Отказ от мяса не новая идея. Вегетарианцами хотя бы какую-то часть жизни были Пифагор, Леонардо да Винчи, Бенджамин Франклин, Лев Толстой, Джордж Бернард Шоу, Махатма Ганди, Мэри Шелли, Адольф Гитлер, Стив Джобс. Любой список, в котором есть Гитлер, явно неидеален, а еще довольно много вегетарианцев предпочло бы, чтобы в нем не было такого перекоса в сторону чудаков. В XIX веке, когда было изобретено слово «вегетарианство», оно было синонимом религиозного воздержания. Сильвестр Грэм, пресвитерианский проповедник и один из создателей основанного в 1850 году Американского вегетарианского общества, был убежден, что здоровью вредит не только мясо, но и белая мука, алкоголь, кофе, чай, горчица, уксус и перец. Хочется верить, что у его последователей было мало вкусовых сосочков. Когда Ганди отправлялся учиться в Лондон, он дал матери три обещания: не есть мясо, не пить спиртное и не заниматься любовью вне брака. В 1970-х годах самые знаменитые вегетарианские рестораны Великобритании входили в сеть с самоироничным названием Cranks – «сумасброды». Вегетарианство по-прежнему воспринимается как отсутствие чего-то и отказ от удовольствий. Раз ты такой, ты не можешь присоединиться к компании.
В 1982 году журналист Брюс Фаерштейн написал книгу под названием Real Men Don’t Eat Quiche – пародию на современную мужественность, которая быстро стала бестселлером. Тем не менее мужчины действительно смотрят на мясо по-другому. Согласно одному исследованию, когда женщин просили обосновать свое потребление мяса, они старались убрать ассоциации между едой и страданиями животных. Мужчины, напротив, были склонны к прямым объяснениям и упоминали, например, о превосходстве человека. Это поразительно, но женщины в 2020 году составили 83 % участников акции Veganuary. Можно пошутить, что раз тебе так хочется быть мужчиной «старой школы» – вроде тех, которым нужны невероятные подвиги и которые «не потерпят такой фигни», – то лучше ругайся по поводу отсутствия в меню вегетарианских блюд.

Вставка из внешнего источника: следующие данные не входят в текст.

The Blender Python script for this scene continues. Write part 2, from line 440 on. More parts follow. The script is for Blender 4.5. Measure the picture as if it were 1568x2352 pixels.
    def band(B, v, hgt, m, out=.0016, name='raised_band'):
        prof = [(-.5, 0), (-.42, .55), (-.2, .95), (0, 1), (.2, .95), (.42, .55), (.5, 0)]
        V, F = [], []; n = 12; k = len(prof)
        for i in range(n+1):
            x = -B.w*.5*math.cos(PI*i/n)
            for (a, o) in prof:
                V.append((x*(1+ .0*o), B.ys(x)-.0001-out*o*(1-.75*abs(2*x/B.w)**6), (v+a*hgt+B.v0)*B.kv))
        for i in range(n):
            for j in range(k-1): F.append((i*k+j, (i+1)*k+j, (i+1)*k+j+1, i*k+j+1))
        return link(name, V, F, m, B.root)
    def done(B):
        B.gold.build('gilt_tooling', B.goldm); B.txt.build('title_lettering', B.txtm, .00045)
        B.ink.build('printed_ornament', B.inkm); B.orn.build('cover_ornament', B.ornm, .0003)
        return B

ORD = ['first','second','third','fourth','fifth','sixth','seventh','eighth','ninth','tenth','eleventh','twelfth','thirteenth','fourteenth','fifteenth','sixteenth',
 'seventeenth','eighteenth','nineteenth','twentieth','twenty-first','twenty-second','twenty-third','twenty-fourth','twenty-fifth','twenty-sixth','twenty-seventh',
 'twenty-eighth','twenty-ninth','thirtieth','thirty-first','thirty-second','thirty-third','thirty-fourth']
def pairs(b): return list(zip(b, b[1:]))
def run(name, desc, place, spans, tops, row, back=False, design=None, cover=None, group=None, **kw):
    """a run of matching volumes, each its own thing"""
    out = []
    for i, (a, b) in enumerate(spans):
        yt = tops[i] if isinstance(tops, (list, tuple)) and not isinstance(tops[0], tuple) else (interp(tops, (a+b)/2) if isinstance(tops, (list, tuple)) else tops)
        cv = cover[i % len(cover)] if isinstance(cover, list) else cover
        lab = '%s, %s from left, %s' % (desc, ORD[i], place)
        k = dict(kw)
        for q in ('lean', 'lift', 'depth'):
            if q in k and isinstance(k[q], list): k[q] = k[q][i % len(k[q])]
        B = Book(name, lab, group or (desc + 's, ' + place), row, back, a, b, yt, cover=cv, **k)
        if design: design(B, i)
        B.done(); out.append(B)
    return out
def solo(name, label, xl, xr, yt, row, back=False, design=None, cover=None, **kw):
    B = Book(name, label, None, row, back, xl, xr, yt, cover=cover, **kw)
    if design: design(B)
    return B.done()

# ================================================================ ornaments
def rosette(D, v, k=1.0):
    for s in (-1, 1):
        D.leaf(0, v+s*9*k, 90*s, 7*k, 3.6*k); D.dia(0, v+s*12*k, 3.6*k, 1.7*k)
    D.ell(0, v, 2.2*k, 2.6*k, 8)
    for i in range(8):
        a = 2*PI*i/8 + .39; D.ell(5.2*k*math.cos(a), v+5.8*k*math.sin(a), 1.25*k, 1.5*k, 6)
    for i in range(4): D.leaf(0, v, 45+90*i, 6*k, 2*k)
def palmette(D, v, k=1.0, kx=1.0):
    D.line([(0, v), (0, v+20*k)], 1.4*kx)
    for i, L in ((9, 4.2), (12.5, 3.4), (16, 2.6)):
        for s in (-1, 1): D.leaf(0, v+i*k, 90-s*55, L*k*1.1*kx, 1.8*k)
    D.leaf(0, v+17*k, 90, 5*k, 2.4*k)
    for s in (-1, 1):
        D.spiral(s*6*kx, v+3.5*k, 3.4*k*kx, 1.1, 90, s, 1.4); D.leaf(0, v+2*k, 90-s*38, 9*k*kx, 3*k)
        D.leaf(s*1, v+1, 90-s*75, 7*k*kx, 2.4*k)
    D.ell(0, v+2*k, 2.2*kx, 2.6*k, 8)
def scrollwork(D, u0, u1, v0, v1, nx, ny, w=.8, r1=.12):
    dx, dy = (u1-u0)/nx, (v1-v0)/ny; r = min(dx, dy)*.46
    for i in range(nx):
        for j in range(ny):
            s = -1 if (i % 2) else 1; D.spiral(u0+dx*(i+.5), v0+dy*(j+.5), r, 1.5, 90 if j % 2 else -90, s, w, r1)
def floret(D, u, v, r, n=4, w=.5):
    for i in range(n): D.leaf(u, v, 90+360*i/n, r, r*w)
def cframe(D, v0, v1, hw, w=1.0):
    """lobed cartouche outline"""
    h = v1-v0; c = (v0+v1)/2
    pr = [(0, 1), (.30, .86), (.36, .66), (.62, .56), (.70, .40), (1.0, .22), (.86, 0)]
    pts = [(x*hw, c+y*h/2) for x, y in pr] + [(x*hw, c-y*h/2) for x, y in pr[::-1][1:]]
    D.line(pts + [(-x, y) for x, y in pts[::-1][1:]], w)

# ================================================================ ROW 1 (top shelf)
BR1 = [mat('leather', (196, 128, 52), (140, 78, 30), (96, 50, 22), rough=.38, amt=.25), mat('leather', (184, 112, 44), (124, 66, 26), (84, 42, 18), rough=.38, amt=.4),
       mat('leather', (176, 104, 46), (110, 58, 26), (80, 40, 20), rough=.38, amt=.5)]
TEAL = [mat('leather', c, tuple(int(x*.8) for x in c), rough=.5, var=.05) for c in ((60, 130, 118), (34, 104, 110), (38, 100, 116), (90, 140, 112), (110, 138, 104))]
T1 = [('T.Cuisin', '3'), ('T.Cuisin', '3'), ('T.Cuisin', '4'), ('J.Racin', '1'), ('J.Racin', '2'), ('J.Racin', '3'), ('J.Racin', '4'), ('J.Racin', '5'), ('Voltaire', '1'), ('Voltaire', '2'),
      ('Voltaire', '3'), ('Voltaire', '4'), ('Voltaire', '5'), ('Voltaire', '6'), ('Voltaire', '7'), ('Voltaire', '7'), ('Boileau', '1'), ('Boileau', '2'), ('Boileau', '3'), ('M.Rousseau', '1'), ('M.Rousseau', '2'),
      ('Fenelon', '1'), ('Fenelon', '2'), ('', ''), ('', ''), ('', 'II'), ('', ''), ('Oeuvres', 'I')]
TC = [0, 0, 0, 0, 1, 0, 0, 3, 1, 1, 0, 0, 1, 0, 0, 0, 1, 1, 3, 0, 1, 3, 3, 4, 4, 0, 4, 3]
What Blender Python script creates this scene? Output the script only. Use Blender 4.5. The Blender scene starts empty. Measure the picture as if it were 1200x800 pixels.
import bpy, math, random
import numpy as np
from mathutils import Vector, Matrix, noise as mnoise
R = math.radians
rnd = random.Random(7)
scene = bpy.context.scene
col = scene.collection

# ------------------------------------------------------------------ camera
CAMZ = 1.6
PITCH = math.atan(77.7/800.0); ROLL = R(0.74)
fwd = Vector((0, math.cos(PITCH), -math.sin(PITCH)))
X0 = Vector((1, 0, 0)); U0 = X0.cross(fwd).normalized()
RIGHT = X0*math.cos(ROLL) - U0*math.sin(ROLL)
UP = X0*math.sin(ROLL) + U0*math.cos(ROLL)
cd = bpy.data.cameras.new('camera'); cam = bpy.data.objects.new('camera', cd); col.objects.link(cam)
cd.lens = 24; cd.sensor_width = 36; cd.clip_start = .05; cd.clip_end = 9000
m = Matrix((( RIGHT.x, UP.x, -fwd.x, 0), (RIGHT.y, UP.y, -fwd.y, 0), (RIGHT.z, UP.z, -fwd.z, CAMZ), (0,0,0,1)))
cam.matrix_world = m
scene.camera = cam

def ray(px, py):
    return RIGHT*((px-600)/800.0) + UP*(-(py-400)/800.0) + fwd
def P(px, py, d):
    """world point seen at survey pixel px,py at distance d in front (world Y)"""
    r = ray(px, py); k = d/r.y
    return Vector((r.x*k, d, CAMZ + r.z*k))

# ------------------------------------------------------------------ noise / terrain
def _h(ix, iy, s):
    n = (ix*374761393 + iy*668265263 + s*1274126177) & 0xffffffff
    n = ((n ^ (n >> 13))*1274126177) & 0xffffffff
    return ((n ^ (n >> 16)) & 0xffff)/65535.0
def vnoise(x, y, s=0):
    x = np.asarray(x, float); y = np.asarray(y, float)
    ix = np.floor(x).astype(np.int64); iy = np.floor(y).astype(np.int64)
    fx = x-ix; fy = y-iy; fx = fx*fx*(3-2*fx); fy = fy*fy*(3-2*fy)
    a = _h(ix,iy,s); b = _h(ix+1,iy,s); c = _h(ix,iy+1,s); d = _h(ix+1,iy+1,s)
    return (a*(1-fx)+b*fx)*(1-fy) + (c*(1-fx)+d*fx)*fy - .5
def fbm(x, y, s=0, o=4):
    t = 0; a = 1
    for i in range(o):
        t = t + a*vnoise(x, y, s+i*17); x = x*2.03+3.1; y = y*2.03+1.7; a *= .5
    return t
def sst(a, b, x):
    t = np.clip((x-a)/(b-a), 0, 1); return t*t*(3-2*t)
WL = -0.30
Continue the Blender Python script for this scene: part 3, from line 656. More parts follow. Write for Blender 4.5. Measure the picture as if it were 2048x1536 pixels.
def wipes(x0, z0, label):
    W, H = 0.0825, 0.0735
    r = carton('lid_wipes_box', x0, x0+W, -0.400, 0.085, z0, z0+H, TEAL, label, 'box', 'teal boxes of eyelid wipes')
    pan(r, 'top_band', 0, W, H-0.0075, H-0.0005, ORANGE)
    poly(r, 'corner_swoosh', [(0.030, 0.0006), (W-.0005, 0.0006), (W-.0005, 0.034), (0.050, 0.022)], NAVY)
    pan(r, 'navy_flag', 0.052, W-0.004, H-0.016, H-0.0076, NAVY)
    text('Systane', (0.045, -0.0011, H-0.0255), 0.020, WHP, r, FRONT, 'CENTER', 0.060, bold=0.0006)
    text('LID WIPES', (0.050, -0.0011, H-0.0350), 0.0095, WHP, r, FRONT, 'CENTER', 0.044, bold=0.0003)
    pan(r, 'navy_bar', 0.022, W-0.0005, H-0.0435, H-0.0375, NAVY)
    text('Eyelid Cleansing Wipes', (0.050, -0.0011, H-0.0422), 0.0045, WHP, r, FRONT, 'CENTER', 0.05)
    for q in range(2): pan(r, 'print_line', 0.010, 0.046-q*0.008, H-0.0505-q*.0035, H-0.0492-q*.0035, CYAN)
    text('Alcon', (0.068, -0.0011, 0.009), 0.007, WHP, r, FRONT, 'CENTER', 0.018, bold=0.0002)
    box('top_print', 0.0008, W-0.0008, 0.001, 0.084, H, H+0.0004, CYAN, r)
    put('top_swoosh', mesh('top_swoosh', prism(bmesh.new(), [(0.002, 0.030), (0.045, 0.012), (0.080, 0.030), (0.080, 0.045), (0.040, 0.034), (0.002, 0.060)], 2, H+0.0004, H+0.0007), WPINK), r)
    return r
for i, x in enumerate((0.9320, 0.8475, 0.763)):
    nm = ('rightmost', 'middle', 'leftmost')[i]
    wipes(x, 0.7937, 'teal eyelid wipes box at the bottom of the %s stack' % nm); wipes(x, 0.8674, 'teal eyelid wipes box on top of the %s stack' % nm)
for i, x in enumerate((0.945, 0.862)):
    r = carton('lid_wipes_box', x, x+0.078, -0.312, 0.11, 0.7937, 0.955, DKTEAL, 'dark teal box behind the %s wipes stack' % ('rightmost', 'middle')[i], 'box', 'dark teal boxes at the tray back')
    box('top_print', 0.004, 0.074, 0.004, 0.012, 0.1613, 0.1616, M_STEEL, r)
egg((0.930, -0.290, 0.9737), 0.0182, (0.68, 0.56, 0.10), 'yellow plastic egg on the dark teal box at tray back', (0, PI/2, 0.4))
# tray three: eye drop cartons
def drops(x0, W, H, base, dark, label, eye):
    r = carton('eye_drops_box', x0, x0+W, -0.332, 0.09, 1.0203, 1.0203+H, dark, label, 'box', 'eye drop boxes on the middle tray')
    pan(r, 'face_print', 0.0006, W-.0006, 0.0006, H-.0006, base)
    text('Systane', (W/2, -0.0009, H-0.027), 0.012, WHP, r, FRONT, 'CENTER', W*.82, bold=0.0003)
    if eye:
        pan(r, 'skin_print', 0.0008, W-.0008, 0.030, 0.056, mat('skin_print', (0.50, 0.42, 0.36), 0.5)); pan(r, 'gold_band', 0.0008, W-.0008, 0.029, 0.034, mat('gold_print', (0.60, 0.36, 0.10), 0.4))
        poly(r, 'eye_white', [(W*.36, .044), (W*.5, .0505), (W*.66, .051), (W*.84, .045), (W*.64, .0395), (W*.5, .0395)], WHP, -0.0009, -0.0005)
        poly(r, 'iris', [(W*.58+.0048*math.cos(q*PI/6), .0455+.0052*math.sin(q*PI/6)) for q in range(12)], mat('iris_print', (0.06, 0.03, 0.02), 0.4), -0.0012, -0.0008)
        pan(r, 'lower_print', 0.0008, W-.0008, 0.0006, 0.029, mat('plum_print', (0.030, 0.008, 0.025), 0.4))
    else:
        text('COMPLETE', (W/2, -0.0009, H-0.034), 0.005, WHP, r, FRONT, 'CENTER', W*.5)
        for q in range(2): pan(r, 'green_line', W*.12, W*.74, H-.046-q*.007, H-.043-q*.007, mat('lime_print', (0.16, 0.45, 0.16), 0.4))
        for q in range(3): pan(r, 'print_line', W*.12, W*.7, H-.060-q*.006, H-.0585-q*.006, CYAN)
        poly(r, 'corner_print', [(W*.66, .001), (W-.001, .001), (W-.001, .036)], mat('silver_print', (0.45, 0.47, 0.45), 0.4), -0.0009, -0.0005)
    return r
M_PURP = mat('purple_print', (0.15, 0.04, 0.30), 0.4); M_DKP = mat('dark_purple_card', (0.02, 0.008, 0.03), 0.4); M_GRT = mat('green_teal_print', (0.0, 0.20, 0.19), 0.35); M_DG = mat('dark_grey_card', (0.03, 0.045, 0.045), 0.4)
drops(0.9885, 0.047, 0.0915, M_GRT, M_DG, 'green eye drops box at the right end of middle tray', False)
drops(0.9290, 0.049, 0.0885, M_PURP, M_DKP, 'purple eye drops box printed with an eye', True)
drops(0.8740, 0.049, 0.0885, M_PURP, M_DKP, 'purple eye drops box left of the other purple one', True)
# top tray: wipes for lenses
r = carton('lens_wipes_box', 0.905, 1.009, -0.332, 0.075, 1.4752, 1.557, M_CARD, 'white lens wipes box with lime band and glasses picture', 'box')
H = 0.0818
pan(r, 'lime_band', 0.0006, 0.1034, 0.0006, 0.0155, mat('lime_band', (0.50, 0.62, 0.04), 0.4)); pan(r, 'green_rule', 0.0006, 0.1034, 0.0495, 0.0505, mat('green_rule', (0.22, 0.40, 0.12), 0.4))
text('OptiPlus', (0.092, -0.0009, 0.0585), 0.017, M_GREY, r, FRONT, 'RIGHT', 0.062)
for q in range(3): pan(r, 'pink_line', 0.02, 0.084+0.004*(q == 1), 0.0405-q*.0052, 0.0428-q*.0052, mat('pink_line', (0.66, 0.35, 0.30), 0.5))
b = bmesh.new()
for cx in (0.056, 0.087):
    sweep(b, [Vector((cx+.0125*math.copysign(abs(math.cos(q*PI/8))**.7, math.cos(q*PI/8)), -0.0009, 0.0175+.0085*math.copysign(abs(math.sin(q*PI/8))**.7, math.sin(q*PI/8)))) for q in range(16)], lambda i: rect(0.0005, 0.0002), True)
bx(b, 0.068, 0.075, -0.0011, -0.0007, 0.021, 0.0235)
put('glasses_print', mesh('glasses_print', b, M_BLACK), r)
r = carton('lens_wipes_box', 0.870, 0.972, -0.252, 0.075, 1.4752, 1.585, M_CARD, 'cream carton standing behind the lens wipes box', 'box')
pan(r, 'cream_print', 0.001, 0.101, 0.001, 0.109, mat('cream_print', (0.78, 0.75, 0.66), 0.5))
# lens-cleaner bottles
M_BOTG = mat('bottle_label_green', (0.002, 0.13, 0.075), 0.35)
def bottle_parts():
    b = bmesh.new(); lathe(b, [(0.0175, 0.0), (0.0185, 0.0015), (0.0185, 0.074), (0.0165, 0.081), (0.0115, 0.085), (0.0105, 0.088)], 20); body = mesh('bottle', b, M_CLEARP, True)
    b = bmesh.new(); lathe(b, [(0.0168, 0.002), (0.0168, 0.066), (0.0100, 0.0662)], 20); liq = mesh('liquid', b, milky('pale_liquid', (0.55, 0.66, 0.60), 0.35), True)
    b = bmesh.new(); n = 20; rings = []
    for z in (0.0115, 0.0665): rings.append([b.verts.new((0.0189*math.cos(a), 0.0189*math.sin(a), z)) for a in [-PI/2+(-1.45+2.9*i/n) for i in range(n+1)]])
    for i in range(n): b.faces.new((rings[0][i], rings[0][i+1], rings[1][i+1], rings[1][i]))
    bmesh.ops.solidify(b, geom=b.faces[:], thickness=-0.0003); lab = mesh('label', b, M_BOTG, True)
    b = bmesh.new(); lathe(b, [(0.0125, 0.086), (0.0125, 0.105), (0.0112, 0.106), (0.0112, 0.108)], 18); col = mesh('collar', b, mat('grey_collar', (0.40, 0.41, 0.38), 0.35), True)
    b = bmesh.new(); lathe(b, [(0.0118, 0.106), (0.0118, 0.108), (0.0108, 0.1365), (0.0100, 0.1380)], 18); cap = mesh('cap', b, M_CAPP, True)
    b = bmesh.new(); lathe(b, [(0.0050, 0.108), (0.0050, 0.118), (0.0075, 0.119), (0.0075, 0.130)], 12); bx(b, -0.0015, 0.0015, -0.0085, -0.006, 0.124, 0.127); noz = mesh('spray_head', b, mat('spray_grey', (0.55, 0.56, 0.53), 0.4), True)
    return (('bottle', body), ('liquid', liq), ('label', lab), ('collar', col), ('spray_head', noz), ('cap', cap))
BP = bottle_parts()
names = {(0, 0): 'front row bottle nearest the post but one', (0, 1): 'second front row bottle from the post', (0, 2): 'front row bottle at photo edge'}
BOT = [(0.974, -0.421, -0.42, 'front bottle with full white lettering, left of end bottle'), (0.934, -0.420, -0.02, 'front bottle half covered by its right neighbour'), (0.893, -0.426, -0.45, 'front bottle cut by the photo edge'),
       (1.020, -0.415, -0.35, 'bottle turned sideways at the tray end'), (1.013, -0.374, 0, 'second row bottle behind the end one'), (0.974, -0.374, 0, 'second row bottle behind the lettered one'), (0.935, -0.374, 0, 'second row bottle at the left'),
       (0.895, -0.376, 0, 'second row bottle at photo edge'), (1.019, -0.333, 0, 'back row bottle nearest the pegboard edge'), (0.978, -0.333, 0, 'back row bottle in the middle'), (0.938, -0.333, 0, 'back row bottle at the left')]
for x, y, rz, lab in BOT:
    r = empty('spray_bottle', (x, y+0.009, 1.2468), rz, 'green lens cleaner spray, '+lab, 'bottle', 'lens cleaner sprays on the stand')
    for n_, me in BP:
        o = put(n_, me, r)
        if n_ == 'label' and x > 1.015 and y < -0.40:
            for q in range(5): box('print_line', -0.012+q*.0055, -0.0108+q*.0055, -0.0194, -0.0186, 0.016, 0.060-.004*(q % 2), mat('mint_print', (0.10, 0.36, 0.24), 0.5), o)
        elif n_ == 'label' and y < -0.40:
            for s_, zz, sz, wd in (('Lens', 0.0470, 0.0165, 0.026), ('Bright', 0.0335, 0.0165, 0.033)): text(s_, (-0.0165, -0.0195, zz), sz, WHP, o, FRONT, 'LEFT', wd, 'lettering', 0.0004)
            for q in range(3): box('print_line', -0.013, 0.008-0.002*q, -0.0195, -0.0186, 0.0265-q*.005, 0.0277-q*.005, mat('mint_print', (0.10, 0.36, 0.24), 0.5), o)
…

Раскол проходит и по политическим линиям. Консерваторы реже бывают вегетарианцами и реже доброжелательно относятся к этой идее, а если все же решают не есть мясо, то с меньшей вероятностью сохраняют эти убеждения – наверное, потому, что знакомые их не разделяют. Однажды я брал интервью у Найджела Фаража, поборника выхода Великобритании из Евросоюза. Он предложил встретиться за обедом в бифштексной в лондонском Сити. Когда я заказал себе козий сыр, он чуть не упал со стула. В США есть межрасовые различия: белые намного реже говорят, что сократили потребление мяса.